Required work: Retype nothing but the lines from the start of the material up to and including the line with "mb.build('clapper', M['dark_iron'], bell)". Pictures don't belong in the copy.

· · ·

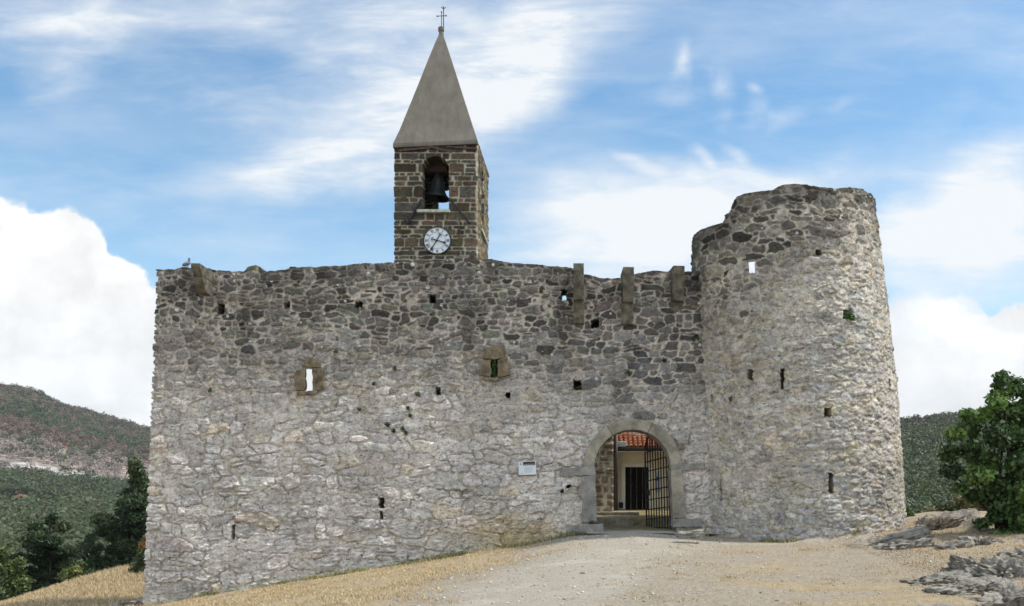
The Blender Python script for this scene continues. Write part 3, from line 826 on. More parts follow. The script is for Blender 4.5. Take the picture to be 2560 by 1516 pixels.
mb = MB(); mb.tube([bc_ + MR @ np.array((0, 0, zt0-.1)), bc_ + MR @ np.array((-.02, 0, zt0-.72))], .02, 8); mb.blob(bc_ + MR @ np.array((-.02, 0, zt0-.76)), (.06, .06, .08), 2, .02, 2); mb.tube([bc_ + MR @ np.array((-.02, 0, zt0-.78)), bc_ + MR @ np.array((-.03, 0, zt0-1.02))], .025, 8)
mb.build('clapper', M['dark_iron'], bell)

# ================================================================== THE CHURCH INSIDE
ch = empty('church', (.9, 28, .95), 'cream plastered church annexe with stone quoins, dark door and terracotta roof beyond the gate', 'church')
YQ = 26.5
xq = P(1501, 1200, YQ)[0]
x = np.arange(-2.2, xq+.001, .03); z = np.arange(.5, 4.6, .03); x[-1] = xq
X, Zq = np.meshgrid(x, z)
rg = np.random.default_rng(15)
sd = seeds_for(-2.6, xq+.3, .3, 4.9, lambda q: .20, 1.5, .04, rg, .05)
I, e, D1 = masonry(X, Zq, sd, 6, .02, 3)
mw = .022 + .012*fbm(X*3, Zq*3, 8, 3); tt = sstep(mw*.7, mw*1.5, e)
bc = np.array([.27, .20, .13])*rg.uniform(.7, 1.4, (len(sd), 1)); mcol = np.array([.78, .69, .53])*(1+.2*fbm(X*4, Zq*4, 5, 3))[..., None]
C = bc[I]*tt[..., None] + mcol*(1-tt[..., None])
C = np.where((X > xq-.045)[..., None], np.array([.70, .64, .50]), C)
Out = np.stack([X, YQ - tt*.03 - .008*fbm(X*9, Zq*9, 3, 3), Zq], -1); Inn = Out.copy(); Inn[..., 1] = 28.6
okk = np.ones((len(z)-1, len(x)-1), bool)
shell('stone_wall', M['ashlar'], ch, Out, Inn, okk, okk, {'col': C, 'aux': np.stack([tt*.1]*3, -1)})
YW = 28.2
dx0, dx1 = P(1530, 1200, YW)[0], P(1588, 1200, YW)[0]
dz0, dz1 = P(0, 1251, YW)[2], P(0, 1143, YW)[2]
ez = P(0, 1106, YW)[2]
mb = MB(); mb.box((xq+.01, YW, .5), (dx0, YW+.3, ez)); mb.box((dx0, YW, dz1), (dx1, YW+.3, ez)); mb.box((dx1, YW, .5), (6.0, YW+.3, ez)); mb.box((dx0, YW+.01, .5), (dx1, YW+.29, dz0))
mb.build('plaster_wall', M['cream'], ch)
mb = MB(); mb.box((dx0-.11, YW-.03, dz0-.03), (dx0, YW+.1, dz1)); mb.box((dx0-.11, YW-.03, dz1), (dx1+.11, YW+.1, dz1+.10)); mb.box((dx1, YW-.03, dz0-.03), (dx1+.11, YW+.1, dz1)); mb.build('door_frame', M['cream_trim'], ch)
mb = MB()
dw_ = (dx1-dx0)/4
for k_ in range(4): mb.box((dx0+.003+k_*dw_, YW+.12, dz0), (dx0-.003+dw_+k_*dw_, YW+.17, dz1-.005))
dr = mb.build('door', M['darkwood'], ch)
mb = MB(); mb.blob((dx1-.12, YW+.09, dz0+.62), (.03, .03, .03), 1, .02, 1); mb.build('handle', M['iron'], dr)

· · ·

Correct response:
The Blender Python script for this scene continues. Write part 3, from line 826 on. More parts follow. The script is for Blender 4.5. Take the picture to be 2560 by 1516 pixels.
mb = MB(); mb.tube([bc_ + MR @ np.array((0, 0, zt0-.1)), bc_ + MR @ np.array((-.02, 0, zt0-.72))], .02, 8); mb.blob(bc_ + MR @ np.array((-.02, 0, zt0-.76)), (.06, .06, .08), 2, .02, 2); mb.tube([bc_ + MR @ np.array((-.02, 0, zt0-.78)), bc_ + MR @ np.array((-.03, 0, zt0-1.02))], .025, 8)
mb.build('clapper', M['dark_iron'], bell)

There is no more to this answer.